===== Records for the exercise =====
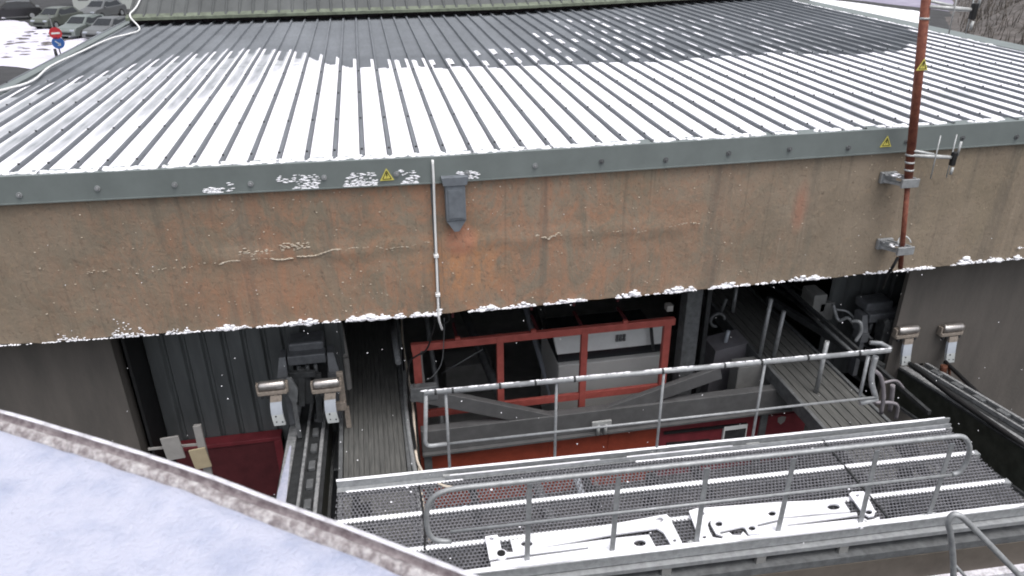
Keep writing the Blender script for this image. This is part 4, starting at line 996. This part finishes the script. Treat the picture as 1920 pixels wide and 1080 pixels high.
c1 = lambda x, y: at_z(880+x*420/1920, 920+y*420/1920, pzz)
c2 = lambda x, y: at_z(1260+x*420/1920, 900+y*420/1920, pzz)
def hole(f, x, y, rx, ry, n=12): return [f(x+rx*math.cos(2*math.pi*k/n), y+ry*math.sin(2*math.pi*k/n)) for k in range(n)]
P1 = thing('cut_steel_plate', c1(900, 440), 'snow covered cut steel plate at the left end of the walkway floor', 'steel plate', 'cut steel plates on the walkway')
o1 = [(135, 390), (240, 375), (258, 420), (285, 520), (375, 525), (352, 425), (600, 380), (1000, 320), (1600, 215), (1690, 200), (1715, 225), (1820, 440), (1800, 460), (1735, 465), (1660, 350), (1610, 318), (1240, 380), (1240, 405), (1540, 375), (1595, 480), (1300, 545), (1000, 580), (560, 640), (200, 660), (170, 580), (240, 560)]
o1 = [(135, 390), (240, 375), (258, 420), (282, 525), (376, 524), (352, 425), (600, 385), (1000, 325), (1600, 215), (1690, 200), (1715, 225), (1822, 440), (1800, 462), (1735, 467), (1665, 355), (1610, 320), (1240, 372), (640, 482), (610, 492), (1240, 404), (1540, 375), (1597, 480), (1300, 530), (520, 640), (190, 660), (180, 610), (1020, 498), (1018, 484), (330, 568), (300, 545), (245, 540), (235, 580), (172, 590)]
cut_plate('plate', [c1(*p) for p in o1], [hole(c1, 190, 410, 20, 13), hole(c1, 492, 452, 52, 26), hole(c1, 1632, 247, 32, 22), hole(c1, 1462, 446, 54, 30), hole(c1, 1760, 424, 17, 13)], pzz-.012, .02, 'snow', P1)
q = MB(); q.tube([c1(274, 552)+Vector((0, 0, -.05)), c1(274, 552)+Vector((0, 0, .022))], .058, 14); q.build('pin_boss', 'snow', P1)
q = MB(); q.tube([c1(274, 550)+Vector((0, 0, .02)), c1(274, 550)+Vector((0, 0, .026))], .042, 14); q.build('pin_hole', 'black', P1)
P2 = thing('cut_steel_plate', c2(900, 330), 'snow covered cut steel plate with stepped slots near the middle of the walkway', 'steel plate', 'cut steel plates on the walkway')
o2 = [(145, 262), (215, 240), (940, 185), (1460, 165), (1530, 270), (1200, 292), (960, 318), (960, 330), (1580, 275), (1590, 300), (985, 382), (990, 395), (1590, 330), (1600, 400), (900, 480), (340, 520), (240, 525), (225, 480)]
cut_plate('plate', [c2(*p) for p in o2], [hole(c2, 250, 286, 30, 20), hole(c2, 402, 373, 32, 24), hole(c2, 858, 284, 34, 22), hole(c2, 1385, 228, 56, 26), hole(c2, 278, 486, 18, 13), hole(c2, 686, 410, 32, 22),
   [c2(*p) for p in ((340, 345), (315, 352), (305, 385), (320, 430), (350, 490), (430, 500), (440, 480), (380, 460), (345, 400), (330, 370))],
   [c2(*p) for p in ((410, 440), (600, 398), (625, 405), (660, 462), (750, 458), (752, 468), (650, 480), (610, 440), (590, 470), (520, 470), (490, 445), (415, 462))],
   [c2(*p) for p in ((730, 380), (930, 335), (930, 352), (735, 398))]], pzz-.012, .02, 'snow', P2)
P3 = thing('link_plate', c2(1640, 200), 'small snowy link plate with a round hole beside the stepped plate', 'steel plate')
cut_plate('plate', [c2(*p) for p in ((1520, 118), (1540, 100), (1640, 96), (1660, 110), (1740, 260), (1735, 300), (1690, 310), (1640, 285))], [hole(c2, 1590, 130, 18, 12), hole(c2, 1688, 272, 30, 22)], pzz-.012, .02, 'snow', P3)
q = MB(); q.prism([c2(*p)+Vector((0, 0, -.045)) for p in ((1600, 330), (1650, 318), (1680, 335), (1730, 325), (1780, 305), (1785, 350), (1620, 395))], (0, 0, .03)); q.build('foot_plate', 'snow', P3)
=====
===== Records for the exercise =====
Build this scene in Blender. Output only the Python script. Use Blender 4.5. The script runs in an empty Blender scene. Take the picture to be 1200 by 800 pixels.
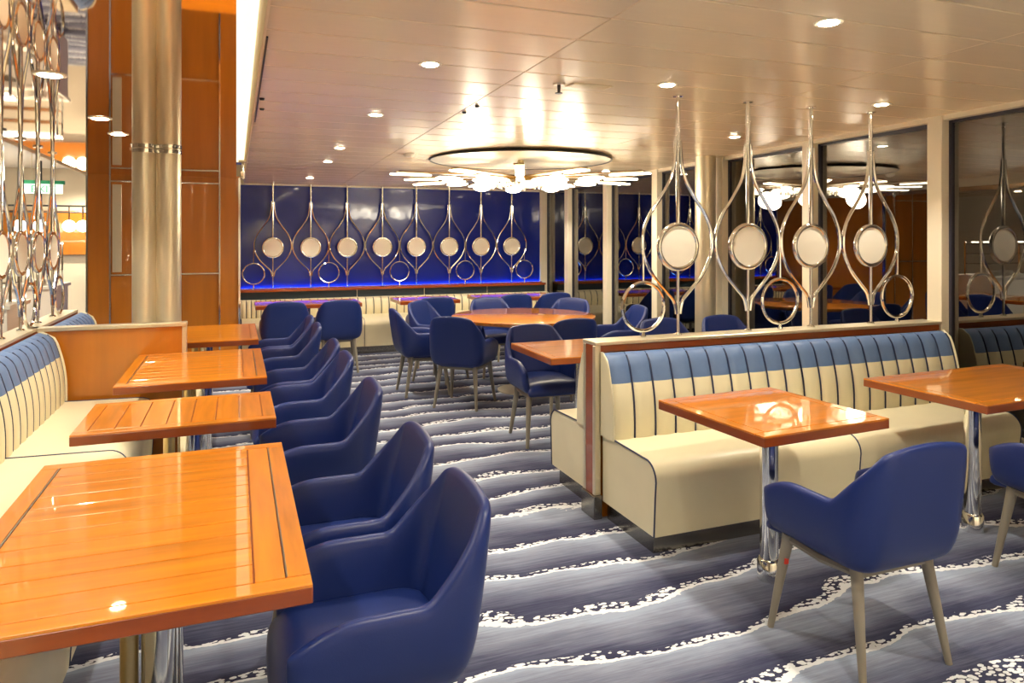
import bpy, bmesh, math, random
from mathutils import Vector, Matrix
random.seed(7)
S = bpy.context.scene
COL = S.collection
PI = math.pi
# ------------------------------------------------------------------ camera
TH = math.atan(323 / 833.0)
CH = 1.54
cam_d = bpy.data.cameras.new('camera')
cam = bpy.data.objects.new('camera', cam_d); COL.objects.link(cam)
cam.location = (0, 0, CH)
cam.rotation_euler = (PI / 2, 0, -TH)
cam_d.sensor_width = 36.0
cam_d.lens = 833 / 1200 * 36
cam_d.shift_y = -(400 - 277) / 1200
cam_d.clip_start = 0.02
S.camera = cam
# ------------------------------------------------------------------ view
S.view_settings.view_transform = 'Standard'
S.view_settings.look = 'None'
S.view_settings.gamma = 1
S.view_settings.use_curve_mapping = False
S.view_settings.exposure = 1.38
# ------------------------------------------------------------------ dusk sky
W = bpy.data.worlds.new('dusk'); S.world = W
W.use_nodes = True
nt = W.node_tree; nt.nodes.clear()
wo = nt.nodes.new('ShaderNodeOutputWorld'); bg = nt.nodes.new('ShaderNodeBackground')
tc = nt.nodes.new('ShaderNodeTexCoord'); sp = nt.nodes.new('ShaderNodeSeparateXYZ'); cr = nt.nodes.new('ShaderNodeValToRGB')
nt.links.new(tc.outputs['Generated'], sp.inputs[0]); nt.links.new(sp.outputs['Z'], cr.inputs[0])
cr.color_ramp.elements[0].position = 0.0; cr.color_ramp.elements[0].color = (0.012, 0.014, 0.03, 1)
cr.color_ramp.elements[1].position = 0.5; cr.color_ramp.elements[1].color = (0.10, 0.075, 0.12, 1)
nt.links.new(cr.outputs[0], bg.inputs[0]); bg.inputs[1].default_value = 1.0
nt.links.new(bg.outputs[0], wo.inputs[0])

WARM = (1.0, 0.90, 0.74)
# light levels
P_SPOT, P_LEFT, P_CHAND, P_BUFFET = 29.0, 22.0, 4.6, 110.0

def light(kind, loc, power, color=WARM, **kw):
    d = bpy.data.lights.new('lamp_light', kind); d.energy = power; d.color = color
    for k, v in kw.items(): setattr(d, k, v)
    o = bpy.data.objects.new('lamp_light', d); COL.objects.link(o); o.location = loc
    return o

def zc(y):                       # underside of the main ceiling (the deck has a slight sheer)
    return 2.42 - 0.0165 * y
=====
*Aim*. State only the number of lines in these entries that contain "scene".

*Answer*. 2